What to do: Extract the complete listing and output it unchanged.

Information supplied:
....................

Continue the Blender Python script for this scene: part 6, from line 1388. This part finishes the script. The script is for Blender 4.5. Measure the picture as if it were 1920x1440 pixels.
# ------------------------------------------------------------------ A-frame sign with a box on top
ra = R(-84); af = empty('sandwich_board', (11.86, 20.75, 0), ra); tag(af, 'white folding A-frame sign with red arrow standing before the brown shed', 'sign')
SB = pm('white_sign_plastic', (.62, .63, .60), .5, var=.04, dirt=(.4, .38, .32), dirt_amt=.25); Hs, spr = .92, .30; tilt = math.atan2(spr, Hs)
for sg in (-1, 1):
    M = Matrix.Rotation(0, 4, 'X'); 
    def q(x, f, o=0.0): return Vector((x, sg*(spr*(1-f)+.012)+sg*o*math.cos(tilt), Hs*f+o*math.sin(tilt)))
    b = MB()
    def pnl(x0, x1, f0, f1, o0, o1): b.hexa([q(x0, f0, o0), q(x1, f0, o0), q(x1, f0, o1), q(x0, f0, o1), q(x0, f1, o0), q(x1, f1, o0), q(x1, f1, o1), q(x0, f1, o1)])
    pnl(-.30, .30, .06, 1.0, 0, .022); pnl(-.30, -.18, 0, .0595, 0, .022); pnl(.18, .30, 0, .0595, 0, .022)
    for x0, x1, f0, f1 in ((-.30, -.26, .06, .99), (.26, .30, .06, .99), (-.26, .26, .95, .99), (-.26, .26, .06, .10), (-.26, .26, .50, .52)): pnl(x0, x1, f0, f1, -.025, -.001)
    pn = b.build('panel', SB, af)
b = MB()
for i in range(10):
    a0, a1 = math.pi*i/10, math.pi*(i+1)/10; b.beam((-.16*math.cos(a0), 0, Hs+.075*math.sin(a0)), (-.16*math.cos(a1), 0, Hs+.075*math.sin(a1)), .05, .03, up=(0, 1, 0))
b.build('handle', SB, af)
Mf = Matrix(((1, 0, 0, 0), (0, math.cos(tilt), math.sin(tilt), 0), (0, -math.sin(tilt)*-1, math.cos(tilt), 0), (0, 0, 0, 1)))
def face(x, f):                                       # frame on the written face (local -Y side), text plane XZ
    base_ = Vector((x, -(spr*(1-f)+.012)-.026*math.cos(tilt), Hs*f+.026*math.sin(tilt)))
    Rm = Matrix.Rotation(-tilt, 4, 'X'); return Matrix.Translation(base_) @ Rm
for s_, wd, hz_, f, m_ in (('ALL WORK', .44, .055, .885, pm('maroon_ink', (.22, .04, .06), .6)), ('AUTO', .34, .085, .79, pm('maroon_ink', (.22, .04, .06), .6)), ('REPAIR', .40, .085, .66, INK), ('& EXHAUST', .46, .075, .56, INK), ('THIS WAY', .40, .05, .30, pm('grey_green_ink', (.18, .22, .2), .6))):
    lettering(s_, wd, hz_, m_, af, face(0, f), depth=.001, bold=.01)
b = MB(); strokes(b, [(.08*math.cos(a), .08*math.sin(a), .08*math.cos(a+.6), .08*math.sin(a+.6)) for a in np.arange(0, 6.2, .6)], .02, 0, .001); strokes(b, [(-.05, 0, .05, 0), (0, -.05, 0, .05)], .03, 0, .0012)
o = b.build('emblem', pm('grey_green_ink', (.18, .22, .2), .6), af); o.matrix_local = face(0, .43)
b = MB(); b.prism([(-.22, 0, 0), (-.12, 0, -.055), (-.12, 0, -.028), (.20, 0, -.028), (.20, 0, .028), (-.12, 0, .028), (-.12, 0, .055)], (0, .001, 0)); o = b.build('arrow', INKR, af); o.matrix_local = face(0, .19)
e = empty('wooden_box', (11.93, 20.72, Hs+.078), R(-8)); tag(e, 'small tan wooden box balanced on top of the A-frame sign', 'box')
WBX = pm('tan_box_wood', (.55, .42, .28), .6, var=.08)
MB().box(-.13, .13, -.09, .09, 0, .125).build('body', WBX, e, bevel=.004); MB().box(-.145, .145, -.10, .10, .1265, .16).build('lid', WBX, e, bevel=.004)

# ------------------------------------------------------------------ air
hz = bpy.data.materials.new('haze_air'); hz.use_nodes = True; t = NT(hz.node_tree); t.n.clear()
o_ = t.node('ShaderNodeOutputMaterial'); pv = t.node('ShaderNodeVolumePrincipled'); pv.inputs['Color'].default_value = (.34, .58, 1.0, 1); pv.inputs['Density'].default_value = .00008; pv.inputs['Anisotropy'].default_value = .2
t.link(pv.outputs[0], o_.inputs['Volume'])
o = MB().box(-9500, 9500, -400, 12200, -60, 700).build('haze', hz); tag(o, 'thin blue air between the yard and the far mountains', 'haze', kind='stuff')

....................

Finished exercise:
Continue the Blender Python script for this scene: part 6, from line 1388. This part finishes the script. The script is for Blender 4.5. Measure the picture as if it were 1920x1440 pixels.
# ------------------------------------------------------------------ A-frame sign with a box on top
ra = R(-84); af = empty('sandwich_board', (11.86, 20.75, 0), ra); tag(af, 'white folding A-frame sign with red arrow standing before the brown shed', 'sign')
SB = pm('white_sign_plastic', (.62, .63, .60), .5, var=.04, dirt=(.4, .38, .32), dirt_amt=.25); Hs, spr = .92, .30; tilt = math.atan2(spr, Hs)
for sg in (-1, 1):
    M = Matrix.Rotation(0, 4, 'X'); 
    def q(x, f, o=0.0): return Vector((x, sg*(spr*(1-f)+.012)+sg*o*math.cos(tilt), Hs*f+o*math.sin(tilt)))
    b = MB()
    def pnl(x0, x1, f0, f1, o0, o1): b.hexa([q(x0, f0, o0), q(x1, f0, o0), q(x1, f0, o1), q(x0, f0, o1), q(x0, f1, o0), q(x1, f1, o0), q(x1, f1, o1), q(x0, f1, o1)])
    pnl(-.30, .30, .06, 1.0, 0, .022); pnl(-.30, -.18, 0, .0595, 0, .022); pnl(.18, .30, 0, .0595, 0, .022)
    for x0, x1, f0, f1 in ((-.30, -.26, .06, .99), (.26, .30, .06, .99), (-.26, .26, .95, .99), (-.26, .26, .06, .10), (-.26, .26, .50, .52)): pnl(x0, x1, f0, f1, -.025, -.001)
    pn = b.build('panel', SB, af)
b = MB()
for i in range(10):
    a0, a1 = math.pi*i/10, math.pi*(i+1)/10; b.beam((-.16*math.cos(a0), 0, Hs+.075*math.sin(a0)), (-.16*math.cos(a1), 0, Hs+.075*math.sin(a1)), .05, .03, up=(0, 1, 0))
b.build('handle', SB, af)
Mf = Matrix(((1, 0, 0, 0), (0, math.cos(tilt), math.sin(tilt), 0), (0, -math.sin(tilt)*-1, math.cos(tilt), 0), (0, 0, 0, 1)))
def face(x, f):                                       # frame on the written face (local -Y side), text plane XZ
    base_ = Vector((x, -(spr*(1-f)+.012)-.026*math.cos(tilt), Hs*f+.026*math.sin(tilt)))
    Rm = Matrix.Rotation(-tilt, 4, 'X'); return Matrix.Translation(base_) @ Rm
for s_, wd, hz_, f, m_ in (('ALL WORK', .44, .055, .885, pm('maroon_ink', (.22, .04, .06), .6)), ('AUTO', .34, .085, .79, pm('maroon_ink', (.22, .04, .06), .6)), ('REPAIR', .40, .085, .66, INK), ('& EXHAUST', .46, .075, .56, INK), ('THIS WAY', .40, .05, .30, pm('grey_green_ink', (.18, .22, .2), .6))):
    lettering(s_, wd, hz_, m_, af, face(0, f), depth=.001, bold=.01)
b = MB(); strokes(b, [(.08*math.cos(a), .08*math.sin(a), .08*math.cos(a+.6), .08*math.sin(a+.6)) for a in np.arange(0, 6.2, .6)], .02, 0, .001); strokes(b, [(-.05, 0, .05, 0), (0, -.05, 0, .05)], .03, 0, .0012)
o = b.build('emblem', pm('grey_green_ink', (.18, .22, .2), .6), af); o.matrix_local = face(0, .43)
b = MB(); b.prism([(-.22, 0, 0), (-.12, 0, -.055), (-.12, 0, -.028), (.20, 0, -.028), (.20, 0, .028), (-.12, 0, .028), (-.12, 0, .055)], (0, .001, 0)); o = b.build('arrow', INKR, af); o.matrix_local = face(0, .19)
e = empty('wooden_box', (11.93, 20.72, Hs+.078), R(-8)); tag(e, 'small tan wooden box balanced on top of the A-frame sign', 'box')
WBX = pm('tan_box_wood', (.55, .42, .28), .6, var=.08)
MB().box(-.13, .13, -.09, .09, 0, .125).build('body', WBX, e, bevel=.004); MB().box(-.145, .145, -.10, .10, .1265, .16).build('lid', WBX, e, bevel=.004)

# ------------------------------------------------------------------ air
hz = bpy.data.materials.new('haze_air'); hz.use_nodes = True; t = NT(hz.node_tree); t.n.clear()
o_ = t.node('ShaderNodeOutputMaterial'); pv = t.node('ShaderNodeVolumePrincipled'); pv.inputs['Color'].default_value = (.34, .58, 1.0, 1); pv.inputs['Density'].default_value = .00008; pv.inputs['Anisotropy'].default_value = .2
t.link(pv.outputs[0], o_.inputs['Volume'])
o = MB().box(-9500, 9500, -400, 12200, -60, 700).build('haze', hz); tag(o, 'thin blue air between the yard and the far mountains', 'haze', kind='stuff')